▶ _WHAT TO DO_
Please give the listing again in its entirety, exactly as written.

▶ _SOURCE EXCERPT_
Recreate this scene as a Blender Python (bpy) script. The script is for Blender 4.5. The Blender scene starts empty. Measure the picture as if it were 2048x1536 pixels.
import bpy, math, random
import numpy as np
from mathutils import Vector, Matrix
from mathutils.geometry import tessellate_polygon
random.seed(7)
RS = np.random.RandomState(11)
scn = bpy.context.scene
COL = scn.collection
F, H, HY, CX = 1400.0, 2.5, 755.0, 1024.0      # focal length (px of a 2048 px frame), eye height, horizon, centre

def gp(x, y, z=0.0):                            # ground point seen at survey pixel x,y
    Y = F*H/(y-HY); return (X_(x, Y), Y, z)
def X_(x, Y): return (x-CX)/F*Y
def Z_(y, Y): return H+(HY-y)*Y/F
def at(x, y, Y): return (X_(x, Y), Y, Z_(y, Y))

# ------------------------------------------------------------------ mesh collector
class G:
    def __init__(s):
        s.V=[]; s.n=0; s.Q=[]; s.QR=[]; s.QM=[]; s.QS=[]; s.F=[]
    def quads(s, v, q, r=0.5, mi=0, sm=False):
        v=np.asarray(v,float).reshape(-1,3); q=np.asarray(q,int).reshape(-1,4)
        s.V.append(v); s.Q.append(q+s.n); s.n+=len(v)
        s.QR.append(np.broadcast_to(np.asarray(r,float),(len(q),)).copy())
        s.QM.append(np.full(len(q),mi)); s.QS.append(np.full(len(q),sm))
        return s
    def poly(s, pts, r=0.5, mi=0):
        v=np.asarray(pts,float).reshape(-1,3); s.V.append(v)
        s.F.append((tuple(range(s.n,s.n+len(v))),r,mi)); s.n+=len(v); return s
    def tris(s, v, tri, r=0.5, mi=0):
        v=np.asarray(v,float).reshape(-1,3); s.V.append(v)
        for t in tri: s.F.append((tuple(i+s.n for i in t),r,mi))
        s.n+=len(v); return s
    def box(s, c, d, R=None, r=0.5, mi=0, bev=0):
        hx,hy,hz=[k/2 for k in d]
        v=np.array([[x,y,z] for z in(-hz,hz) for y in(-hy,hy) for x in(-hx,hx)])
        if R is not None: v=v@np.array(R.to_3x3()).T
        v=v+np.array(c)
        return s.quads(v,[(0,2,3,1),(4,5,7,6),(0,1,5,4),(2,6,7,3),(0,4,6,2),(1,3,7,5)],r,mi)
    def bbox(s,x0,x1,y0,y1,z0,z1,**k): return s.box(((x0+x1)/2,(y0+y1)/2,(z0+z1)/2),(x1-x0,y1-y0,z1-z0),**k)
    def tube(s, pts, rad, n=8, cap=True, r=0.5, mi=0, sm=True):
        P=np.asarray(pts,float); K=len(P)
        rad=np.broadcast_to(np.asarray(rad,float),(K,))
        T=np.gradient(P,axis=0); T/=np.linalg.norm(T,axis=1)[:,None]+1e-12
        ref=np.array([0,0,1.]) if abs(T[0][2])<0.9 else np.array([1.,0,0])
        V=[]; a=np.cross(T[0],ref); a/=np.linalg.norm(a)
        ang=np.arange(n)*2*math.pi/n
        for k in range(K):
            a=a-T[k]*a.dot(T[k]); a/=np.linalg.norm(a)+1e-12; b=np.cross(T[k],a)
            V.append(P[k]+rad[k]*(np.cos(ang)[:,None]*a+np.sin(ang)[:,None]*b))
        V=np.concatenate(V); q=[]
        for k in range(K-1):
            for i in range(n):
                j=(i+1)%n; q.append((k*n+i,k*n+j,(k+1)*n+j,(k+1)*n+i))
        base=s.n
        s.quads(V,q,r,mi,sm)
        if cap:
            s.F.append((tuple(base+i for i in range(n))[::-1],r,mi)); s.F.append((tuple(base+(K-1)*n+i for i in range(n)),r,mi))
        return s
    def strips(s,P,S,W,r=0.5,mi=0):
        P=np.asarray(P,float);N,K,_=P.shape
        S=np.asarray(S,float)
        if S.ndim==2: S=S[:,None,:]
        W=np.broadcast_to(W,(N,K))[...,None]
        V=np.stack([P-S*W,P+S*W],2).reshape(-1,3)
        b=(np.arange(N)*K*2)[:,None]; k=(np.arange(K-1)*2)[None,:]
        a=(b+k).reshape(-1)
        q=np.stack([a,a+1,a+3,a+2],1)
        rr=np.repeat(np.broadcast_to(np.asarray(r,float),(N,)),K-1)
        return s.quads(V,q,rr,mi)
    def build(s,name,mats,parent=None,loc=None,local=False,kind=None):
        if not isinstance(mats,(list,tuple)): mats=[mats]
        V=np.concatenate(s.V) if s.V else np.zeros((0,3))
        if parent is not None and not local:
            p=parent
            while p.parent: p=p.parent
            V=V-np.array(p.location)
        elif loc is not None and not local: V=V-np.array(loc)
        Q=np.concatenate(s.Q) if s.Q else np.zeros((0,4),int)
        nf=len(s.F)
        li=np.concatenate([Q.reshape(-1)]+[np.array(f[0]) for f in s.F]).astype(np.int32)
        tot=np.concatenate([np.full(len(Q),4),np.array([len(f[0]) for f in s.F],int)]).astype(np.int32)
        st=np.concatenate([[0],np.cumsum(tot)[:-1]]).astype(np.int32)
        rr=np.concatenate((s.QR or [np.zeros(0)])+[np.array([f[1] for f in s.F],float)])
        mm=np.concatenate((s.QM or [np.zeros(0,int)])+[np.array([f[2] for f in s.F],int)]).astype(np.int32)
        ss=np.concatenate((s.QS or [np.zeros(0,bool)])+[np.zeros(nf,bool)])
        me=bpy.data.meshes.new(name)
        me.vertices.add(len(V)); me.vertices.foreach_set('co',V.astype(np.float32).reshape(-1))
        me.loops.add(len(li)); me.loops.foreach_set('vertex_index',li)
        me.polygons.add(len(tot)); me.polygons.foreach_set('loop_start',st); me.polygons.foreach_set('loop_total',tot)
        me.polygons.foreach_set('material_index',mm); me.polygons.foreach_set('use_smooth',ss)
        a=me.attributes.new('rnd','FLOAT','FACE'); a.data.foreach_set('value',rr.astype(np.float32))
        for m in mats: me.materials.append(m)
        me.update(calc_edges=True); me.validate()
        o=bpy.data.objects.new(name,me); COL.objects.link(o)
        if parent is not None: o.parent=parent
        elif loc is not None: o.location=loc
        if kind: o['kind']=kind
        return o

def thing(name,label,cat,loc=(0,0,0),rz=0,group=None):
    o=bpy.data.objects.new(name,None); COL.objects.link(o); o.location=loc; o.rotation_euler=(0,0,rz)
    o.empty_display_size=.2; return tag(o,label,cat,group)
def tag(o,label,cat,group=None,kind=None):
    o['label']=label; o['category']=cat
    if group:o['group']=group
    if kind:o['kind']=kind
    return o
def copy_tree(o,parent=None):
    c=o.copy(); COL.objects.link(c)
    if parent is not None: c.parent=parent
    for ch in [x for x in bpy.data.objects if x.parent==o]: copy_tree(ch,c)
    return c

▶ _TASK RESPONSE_
Recreate this scene as a Blender Python (bpy) script. The script is for Blender 4.5. The Blender scene starts empty. Measure the picture as if it were 2048x1536 pixels.
import bpy, math, random
import numpy as np
from mathutils import Vector, Matrix
from mathutils.geometry import tessellate_polygon
random.seed(7)
RS = np.random.RandomState(11)
scn = bpy.context.scene
COL = scn.collection
F, H, HY, CX = 1400.0, 2.5, 755.0, 1024.0      # focal length (px of a 2048 px frame), eye height, horizon, centre

def gp(x, y, z=0.0):                            # ground point seen at survey pixel x,y
    Y = F*H/(y-HY); return (X_(x, Y), Y, z)
def X_(x, Y): return (x-CX)/F*Y
def Z_(y, Y): return H+(HY-y)*Y/F
def at(x, y, Y): return (X_(x, Y), Y, Z_(y, Y))

# ------------------------------------------------------------------ mesh collector
class G:
    def __init__(s):
        s.V=[]; s.n=0; s.Q=[]; s.QR=[]; s.QM=[]; s.QS=[]; s.F=[]
    def quads(s, v, q, r=0.5, mi=0, sm=False):
        v=np.asarray(v,float).reshape(-1,3); q=np.asarray(q,int).reshape(-1,4)
        s.V.append(v); s.Q.append(q+s.n); s.n+=len(v)
        s.QR.append(np.broadcast_to(np.asarray(r,float),(len(q),)).copy())
        s.QM.append(np.full(len(q),mi)); s.QS.append(np.full(len(q),sm))
        return s
    def poly(s, pts, r=0.5, mi=0):
        v=np.asarray(pts,float).reshape(-1,3); s.V.append(v)
        s.F.append((tuple(range(s.n,s.n+len(v))),r,mi)); s.n+=len(v); return s
    def tris(s, v, tri, r=0.5, mi=0):
        v=np.asarray(v,float).reshape(-1,3); s.V.append(v)
        for t in tri: s.F.append((tuple(i+s.n for i in t),r,mi))
        s.n+=len(v); return s
    def box(s, c, d, R=None, r=0.5, mi=0, bev=0):
        hx,hy,hz=[k/2 for k in d]
        v=np.array([[x,y,z] for z in(-hz,hz) for y in(-hy,hy) for x in(-hx,hx)])
        if R is not None: v=v@np.array(R.to_3x3()).T
        v=v+np.array(c)
        return s.quads(v,[(0,2,3,1),(4,5,7,6),(0,1,5,4),(2,6,7,3),(0,4,6,2),(1,3,7,5)],r,mi)
    def bbox(s,x0,x1,y0,y1,z0,z1,**k): return s.box(((x0+x1)/2,(y0+y1)/2,(z0+z1)/2),(x1-x0,y1-y0,z1-z0),**k)
    def tube(s, pts, rad, n=8, cap=True, r=0.5, mi=0, sm=True):
        P=np.asarray(pts,float); K=len(P)
        rad=np.broadcast_to(np.asarray(rad,float),(K,))
        T=np.gradient(P,axis=0); T/=np.linalg.norm(T,axis=1)[:,None]+1e-12
        ref=np.array([0,0,1.]) if abs(T[0][2])<0.9 else np.array([1.,0,0])
        V=[]; a=np.cross(T[0],ref); a/=np.linalg.norm(a)
        ang=np.arange(n)*2*math.pi/n
        for k in range(K):
            a=a-T[k]*a.dot(T[k]); a/=np.linalg.norm(a)+1e-12; b=np.cross(T[k],a)
            V.append(P[k]+rad[k]*(np.cos(ang)[:,None]*a+np.sin(ang)[:,None]*b))
        V=np.concatenate(V); q=[]
        for k in range(K-1):
            for i in range(n):
                j=(i+1)%n; q.append((k*n+i,k*n+j,(k+1)*n+j,(k+1)*n+i))
        base=s.n
        s.quads(V,q,r,mi,sm)
        if cap:
            s.F.append((tuple(base+i for i in range(n))[::-1],r,mi)); s.F.append((tuple(base+(K-1)*n+i for i in range(n)),r,mi))
        return s
    def strips(s,P,S,W,r=0.5,mi=0):
        P=np.asarray(P,float);N,K,_=P.shape
        S=np.asarray(S,float)
        if S.ndim==2: S=S[:,None,:]
        W=np.broadcast_to(W,(N,K))[...,None]
        V=np.stack([P-S*W,P+S*W],2).reshape(-1,3)
        b=(np.arange(N)*K*2)[:,None]; k=(np.arange(K-1)*2)[None,:]
        a=(b+k).reshape(-1)
        q=np.stack([a,a+1,a+3,a+2],1)
        rr=np.repeat(np.broadcast_to(np.asarray(r,float),(N,)),K-1)
        return s.quads(V,q,rr,mi)
    def build(s,name,mats,parent=None,loc=None,local=False,kind=None):
        if not isinstance(mats,(list,tuple)): mats=[mats]
        V=np.concatenate(s.V) if s.V else np.zeros((0,3))
        if parent is not None and not local:
            p=parent
            while p.parent: p=p.parent
            V=V-np.array(p.location)
        elif loc is not None and not local: V=V-np.array(loc)
        Q=np.concatenate(s.Q) if s.Q else np.zeros((0,4),int)
        nf=len(s.F)
        li=np.concatenate([Q.reshape(-1)]+[np.array(f[0]) for f in s.F]).astype(np.int32)
        tot=np.concatenate([np.full(len(Q),4),np.array([len(f[0]) for f in s.F],int)]).astype(np.int32)
        st=np.concatenate([[0],np.cumsum(tot)[:-1]]).astype(np.int32)
        rr=np.concatenate((s.QR or [np.zeros(0)])+[np.array([f[1] for f in s.F],float)])
        mm=np.concatenate((s.QM or [np.zeros(0,int)])+[np.array([f[2] for f in s.F],int)]).astype(np.int32)
        ss=np.concatenate((s.QS or [np.zeros(0,bool)])+[np.zeros(nf,bool)])
        me=bpy.data.meshes.new(name)
        me.vertices.add(len(V)); me.vertices.foreach_set('co',V.astype(np.float32).reshape(-1))
        me.loops.add(len(li)); me.loops.foreach_set('vertex_index',li)
        me.polygons.add(len(tot)); me.polygons.foreach_set('loop_start',st); me.polygons.foreach_set('loop_total',tot)
        me.polygons.foreach_set('material_index',mm); me.polygons.foreach_set('use_smooth',ss)
        a=me.attributes.new('rnd','FLOAT','FACE'); a.data.foreach_set('value',rr.astype(np.float32))
        for m in mats: me.materials.append(m)
        me.update(calc_edges=True); me.validate()
        o=bpy.data.objects.new(name,me); COL.objects.link(o)
        if parent is not None: o.parent=parent
        elif loc is not None: o.location=loc
        if kind: o['kind']=kind
        return o

def thing(name,label,cat,loc=(0,0,0),rz=0,group=None):
    o=bpy.data.objects.new(name,None); COL.objects.link(o); o.location=loc; o.rotation_euler=(0,0,rz)
    o.empty_display_size=.2; return tag(o,label,cat,group)
def tag(o,label,cat,group=None,kind=None):
    o['label']=label; o['category']=cat
    if group:o['group']=group
    if kind:o['kind']=kind
    return o
def copy_tree(o,parent=None):
    c=o.copy(); COL.objects.link(c)
    if parent is not None: c.parent=parent
    for ch in [x for x in bpy.data.objects if x.parent==o]: copy_tree(ch,c)
    return c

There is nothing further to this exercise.